Stop, watch out, you too could be a Lagoma!

Oct 14, 2004

Hello, meet this Ugandan. He is familiar to you, maybe. He has many siblings, scattered all over the globe. He is a Divello Lagoma, 23 years of age. He is semi-orphan, with no father. And he is searching.

Hello, meet this Ugandan. He is familiar to you, maybe. He has many siblings, scattered all over the globe. He is a Divello Lagoma, 23 years of age. He is semi-orphan, with no father. And he is searching. Searching for a password. People, Lagoma is searching and it is a serious problem in our midst. Unfortunately, not many seem to have noticed it, till Deborah Asiimwe of the Kampala Pentecostal Church (KPC) drama team wrote a play about the problem, invited the public to see it (the problem, not the play) and then everybody got out of the theatre muttering, “And you know, they are everywhere!” True. They are all over.
Lagoma is Searching is an epic traverse of a young man’s life, from innocence to full-blown despondence. Orphaned early in life, when his father dies, Lagoma lives with his mother, a step-dad and society. But they have no time for him. The mother, whom he constantly refers to as ‘that woman’, is a politician, and she just never focuses her attention on the boy. He, at the age of five, turns to booze, smoking, doing dope, and does all sorts of social ills.
The first thing the predominantly born-again audience wants to do is blame him for leading such a careless life, blame his parents for neglecting and ill-treating him, blame Aside, the journalist-cum-friend we meet through for only being interested in his story and do not ask why they have done nothing.

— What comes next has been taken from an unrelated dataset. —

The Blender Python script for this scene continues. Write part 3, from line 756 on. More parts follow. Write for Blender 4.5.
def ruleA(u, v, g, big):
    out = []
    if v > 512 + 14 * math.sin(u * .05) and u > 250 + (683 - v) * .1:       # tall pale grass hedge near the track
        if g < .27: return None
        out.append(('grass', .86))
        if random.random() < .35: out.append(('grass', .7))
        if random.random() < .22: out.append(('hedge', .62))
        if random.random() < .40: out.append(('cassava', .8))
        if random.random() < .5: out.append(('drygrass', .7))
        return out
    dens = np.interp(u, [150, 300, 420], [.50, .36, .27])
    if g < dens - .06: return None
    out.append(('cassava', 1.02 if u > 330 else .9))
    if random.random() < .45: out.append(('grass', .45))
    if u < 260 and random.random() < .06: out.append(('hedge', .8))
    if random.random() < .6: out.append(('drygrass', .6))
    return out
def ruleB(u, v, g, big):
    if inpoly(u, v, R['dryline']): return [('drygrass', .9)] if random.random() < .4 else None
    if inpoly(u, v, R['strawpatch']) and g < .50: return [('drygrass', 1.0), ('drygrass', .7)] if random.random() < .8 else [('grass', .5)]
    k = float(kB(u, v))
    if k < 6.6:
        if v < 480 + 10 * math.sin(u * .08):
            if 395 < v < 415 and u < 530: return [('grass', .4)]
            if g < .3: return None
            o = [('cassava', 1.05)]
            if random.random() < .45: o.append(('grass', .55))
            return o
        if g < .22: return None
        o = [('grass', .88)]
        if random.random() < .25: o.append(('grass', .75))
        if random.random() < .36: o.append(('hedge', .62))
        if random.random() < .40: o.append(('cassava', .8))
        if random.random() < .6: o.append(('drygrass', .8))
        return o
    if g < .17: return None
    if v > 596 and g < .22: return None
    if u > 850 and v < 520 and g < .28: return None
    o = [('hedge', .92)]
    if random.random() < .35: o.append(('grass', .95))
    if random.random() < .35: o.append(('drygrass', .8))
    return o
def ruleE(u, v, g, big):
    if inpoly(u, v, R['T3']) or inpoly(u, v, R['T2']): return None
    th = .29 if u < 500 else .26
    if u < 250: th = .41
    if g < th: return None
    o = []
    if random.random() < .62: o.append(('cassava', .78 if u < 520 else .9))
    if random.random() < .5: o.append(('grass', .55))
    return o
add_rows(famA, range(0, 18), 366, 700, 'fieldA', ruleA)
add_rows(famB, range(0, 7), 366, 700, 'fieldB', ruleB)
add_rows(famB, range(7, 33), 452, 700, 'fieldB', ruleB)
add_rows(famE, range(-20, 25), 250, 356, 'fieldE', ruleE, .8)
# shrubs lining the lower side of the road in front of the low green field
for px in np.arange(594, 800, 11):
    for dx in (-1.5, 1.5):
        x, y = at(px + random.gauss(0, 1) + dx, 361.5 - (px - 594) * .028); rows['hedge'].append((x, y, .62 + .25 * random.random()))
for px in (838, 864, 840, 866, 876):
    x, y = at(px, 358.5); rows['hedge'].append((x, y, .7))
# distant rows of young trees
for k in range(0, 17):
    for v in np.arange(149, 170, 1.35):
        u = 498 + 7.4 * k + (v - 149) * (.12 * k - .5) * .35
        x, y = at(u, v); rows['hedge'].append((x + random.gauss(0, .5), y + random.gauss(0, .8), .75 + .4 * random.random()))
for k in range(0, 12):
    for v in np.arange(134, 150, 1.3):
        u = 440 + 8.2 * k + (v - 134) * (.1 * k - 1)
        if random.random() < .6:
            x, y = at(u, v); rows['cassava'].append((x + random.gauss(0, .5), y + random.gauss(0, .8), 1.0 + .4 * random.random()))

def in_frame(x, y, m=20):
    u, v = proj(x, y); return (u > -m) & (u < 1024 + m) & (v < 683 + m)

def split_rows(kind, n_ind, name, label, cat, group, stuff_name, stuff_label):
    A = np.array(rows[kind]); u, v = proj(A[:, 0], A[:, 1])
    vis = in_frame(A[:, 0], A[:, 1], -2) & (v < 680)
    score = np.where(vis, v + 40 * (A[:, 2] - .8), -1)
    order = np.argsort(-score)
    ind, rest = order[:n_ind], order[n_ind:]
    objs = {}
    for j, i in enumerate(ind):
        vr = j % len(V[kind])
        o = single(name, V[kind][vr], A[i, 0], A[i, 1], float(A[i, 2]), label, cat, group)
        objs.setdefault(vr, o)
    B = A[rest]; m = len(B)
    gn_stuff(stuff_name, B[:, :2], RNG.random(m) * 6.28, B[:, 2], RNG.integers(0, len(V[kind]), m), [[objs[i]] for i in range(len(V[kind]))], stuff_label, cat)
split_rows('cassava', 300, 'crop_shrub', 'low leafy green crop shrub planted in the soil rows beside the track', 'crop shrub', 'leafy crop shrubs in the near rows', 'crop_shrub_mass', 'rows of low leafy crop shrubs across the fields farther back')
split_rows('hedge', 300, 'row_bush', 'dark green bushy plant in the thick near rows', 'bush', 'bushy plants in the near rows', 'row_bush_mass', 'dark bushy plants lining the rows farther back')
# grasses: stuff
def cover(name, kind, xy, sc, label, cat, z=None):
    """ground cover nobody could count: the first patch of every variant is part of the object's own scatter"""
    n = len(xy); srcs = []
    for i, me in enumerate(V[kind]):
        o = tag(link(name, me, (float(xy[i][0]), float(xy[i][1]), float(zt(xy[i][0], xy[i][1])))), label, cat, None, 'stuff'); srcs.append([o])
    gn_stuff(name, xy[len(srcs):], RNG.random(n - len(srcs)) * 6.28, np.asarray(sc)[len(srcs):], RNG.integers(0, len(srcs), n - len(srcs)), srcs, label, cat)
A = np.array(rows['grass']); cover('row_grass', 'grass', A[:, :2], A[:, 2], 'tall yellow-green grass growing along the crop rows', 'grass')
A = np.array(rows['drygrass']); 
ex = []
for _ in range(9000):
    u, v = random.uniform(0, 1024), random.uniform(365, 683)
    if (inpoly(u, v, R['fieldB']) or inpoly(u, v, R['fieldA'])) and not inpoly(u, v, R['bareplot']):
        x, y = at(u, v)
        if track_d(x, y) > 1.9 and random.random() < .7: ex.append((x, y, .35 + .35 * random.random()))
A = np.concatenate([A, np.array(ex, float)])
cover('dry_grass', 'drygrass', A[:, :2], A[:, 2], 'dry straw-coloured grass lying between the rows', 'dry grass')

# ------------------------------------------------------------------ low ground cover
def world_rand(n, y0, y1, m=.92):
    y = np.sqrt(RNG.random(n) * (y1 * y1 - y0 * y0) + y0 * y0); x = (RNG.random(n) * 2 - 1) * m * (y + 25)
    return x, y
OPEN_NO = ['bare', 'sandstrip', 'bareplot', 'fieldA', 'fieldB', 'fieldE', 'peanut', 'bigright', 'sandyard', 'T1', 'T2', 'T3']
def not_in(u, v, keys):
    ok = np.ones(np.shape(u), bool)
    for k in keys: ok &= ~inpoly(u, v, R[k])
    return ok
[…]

The play is a social critique of the neglect many have nurtured themselves into; with nobody caring for anybody. The only people who ‘care’ are the ones who will lead you into temptation. Then the finger pointing starts.

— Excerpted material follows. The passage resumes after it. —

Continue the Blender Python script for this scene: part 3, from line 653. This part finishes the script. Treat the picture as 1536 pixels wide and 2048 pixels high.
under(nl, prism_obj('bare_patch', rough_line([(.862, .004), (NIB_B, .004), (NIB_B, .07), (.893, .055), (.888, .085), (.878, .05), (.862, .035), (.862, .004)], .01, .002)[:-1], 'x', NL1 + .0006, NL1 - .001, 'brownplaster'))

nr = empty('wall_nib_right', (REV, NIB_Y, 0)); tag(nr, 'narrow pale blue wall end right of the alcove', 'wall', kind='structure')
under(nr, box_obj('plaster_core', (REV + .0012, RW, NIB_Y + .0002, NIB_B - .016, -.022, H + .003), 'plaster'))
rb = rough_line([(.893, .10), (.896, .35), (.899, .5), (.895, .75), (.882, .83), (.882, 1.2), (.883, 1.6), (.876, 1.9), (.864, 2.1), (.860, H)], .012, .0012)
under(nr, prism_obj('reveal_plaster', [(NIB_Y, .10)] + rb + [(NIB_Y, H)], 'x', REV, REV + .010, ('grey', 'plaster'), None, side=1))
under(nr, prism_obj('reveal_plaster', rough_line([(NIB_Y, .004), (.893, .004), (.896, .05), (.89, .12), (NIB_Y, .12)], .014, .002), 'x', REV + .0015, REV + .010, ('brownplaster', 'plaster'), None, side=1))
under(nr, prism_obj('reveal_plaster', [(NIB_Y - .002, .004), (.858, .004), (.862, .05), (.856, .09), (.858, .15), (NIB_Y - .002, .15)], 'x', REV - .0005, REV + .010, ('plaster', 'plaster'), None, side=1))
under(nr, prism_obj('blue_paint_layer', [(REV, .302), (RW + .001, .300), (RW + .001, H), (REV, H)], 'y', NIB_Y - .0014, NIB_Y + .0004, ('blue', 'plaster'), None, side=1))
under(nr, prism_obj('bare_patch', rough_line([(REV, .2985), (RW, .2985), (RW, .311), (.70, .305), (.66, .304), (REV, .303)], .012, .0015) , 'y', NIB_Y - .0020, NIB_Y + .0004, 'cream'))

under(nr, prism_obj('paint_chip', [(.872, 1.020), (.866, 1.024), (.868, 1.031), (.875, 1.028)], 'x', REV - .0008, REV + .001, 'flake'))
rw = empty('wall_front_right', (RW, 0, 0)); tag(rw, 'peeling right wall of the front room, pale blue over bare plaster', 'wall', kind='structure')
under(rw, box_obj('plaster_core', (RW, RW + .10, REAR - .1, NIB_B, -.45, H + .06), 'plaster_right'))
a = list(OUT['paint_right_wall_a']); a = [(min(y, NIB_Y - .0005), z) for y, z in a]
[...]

Asiimwe’s strength in this play lay in her ability to capture class, age and emotional state and depicting them in language, costume and movement. Lagoma’s spiky hair, chain hanging from the neck, cut jeans shorts, heavily tattooed body, leather glove on the left hand and gutter language, leave you with no question as to whether he is a social worker, or one of the wretched of the earth who fill our villages, suburbs and cities. The play has a two-character cast, earning a plus for economy, but at the same time putting a strain on the director and the performers for how to sustain the thread of the story. Much of Lagoma’s story is told through Aside, and through enacting certain important sections of his life’s journey in flashbacks and demonstrations. Another plus for Asiimwe here; the deliberate and successful diversion from the conventional.
And for Asiimwe, who has always gone for the crowded cast; multi-scene oriented dramas over the years, to delve into something almost virgin here, is commendable.
The play’s other strength is in its not offering a solution. Yes, our audiences always want a solution, but what solution do you offer in a play that talks about a problem no one has offered a solution to? Asiimwe did not preach; did not blame; she laid the problem bare.
She, however, needed to make the dialogue a little pithier. It dragged in parts, and audiences are quicker to react negatively than otherwise.
We as Ugandans need to look into Lagoma’s search. He says he is searching for a password to life – to love, joy and someone who will accept him. All he has known is hardship, rejection, neglect and abuse. His own mother called him a mistake, so he believes he is one. And, unfortunately, he does not believe Aside who tells him mistakes can be corrected. But can we, surely? We can. Lagomas are numerous. Help them. You could be a Lagoma. The password is available: J.E.S.U.S.